TASK OBJECTIVE
Reproduce all of the data exactly, with no line skipped.

DATA
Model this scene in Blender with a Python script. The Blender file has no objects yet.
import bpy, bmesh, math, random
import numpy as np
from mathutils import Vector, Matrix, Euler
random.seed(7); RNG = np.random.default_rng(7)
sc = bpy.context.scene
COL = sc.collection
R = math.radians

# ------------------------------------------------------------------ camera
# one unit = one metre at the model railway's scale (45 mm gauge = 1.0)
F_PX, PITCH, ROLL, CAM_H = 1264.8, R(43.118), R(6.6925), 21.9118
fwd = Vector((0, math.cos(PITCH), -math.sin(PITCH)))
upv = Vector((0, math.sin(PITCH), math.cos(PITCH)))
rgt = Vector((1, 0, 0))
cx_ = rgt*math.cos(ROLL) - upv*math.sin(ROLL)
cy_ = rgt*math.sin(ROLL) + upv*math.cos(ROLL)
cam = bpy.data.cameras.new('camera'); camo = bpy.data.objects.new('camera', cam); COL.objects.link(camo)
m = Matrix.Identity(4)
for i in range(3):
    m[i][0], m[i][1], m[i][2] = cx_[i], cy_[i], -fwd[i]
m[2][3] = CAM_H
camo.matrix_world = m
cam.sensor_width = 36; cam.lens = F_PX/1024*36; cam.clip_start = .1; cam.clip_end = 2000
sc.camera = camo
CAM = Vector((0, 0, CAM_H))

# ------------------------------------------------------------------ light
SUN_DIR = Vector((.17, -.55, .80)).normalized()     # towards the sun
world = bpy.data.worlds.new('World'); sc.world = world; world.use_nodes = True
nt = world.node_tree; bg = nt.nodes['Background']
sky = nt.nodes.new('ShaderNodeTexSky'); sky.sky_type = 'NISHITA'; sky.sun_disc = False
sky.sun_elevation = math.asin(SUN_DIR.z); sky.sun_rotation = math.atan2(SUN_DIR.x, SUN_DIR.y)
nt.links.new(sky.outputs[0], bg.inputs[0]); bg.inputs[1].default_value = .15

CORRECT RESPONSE
Model this scene in Blender with a Python script. The Blender file has no objects yet.
import bpy, bmesh, math, random
import numpy as np
from mathutils import Vector, Matrix, Euler
random.seed(7); RNG = np.random.default_rng(7)
sc = bpy.context.scene
COL = sc.collection
R = math.radians

# ------------------------------------------------------------------ camera
# one unit = one metre at the model railway's scale (45 mm gauge = 1.0)
F_PX, PITCH, ROLL, CAM_H = 1264.8, R(43.118), R(6.6925), 21.9118
fwd = Vector((0, math.cos(PITCH), -math.sin(PITCH)))
upv = Vector((0, math.sin(PITCH), math.cos(PITCH)))
rgt = Vector((1, 0, 0))
cx_ = rgt*math.cos(ROLL) - upv*math.sin(ROLL)
cy_ = rgt*math.sin(ROLL) + upv*math.cos(ROLL)
cam = bpy.data.cameras.new('camera'); camo = bpy.data.objects.new('camera', cam); COL.objects.link(camo)
m = Matrix.Identity(4)
for i in range(3):
    m[i][0], m[i][1], m[i][2] = cx_[i], cy_[i], -fwd[i]
m[2][3] = CAM_H
camo.matrix_world = m
cam.sensor_width = 36; cam.lens = F_PX/1024*36; cam.clip_start = .1; cam.clip_end = 2000
sc.camera = camo
CAM = Vector((0, 0, CAM_H))

# ------------------------------------------------------------------ light
SUN_DIR = Vector((.17, -.55, .80)).normalized()     # towards the sun
world = bpy.data.worlds.new('World'); sc.world = world; world.use_nodes = True
nt = world.node_tree; bg = nt.nodes['Background']
sky = nt.nodes.new('ShaderNodeTexSky'); sky.sky_type = 'NISHITA'; sky.sun_disc = False
sky.sun_elevation = math.asin(SUN_DIR.z); sky.sun_rotation = math.atan2(SUN_DIR.x, SUN_DIR.y)
nt.links.new(sky.outputs[0], bg.inputs[0]); bg.inputs[1].default_value = .15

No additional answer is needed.